Set down exactly the lines of the records from the top to the line containing "C = scene.collection"; include both.
==========
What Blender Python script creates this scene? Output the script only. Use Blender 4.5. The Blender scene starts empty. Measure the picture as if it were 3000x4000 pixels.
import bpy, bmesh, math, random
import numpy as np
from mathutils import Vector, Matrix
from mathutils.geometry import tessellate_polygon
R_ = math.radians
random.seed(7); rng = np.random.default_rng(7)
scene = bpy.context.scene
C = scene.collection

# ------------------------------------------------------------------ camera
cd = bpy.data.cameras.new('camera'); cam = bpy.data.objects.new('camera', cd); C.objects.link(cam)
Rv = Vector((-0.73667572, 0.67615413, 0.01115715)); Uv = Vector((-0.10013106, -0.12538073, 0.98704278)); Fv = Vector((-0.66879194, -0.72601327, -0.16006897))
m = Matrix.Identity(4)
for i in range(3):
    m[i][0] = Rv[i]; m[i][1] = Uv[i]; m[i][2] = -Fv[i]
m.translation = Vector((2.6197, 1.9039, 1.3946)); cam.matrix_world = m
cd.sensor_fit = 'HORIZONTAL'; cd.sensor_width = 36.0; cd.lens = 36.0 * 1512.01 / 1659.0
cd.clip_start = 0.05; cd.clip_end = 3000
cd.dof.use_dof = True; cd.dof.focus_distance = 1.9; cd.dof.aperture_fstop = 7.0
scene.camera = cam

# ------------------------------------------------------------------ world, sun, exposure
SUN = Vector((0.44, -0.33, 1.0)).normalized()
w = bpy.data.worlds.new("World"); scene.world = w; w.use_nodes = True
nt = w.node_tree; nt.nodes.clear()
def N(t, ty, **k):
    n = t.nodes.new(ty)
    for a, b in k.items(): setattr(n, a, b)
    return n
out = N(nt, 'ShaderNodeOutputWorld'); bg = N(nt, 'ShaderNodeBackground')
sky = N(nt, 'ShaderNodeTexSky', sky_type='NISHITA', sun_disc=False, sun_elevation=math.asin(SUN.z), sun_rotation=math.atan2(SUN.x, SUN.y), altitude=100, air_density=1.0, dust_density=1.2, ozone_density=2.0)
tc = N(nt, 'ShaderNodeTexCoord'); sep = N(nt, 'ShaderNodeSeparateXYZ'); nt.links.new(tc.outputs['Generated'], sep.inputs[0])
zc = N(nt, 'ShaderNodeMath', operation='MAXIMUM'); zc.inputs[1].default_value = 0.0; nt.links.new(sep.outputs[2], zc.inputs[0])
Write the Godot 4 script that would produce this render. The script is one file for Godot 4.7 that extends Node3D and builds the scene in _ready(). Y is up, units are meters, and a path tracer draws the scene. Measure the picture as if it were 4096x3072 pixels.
==========
Result below:
What Blender Python script creates this scene? Output the script only. Use Blender 4.5. The Blender scene starts empty. Measure the picture as if it were 3000x4000 pixels.
import bpy, bmesh, math, random
import numpy as np
from mathutils import Vector, Matrix
from mathutils.geometry import tessellate_polygon
R_ = math.radians
random.seed(7); rng = np.random.default_rng(7)
scene = bpy.context.scene
C = scene.collection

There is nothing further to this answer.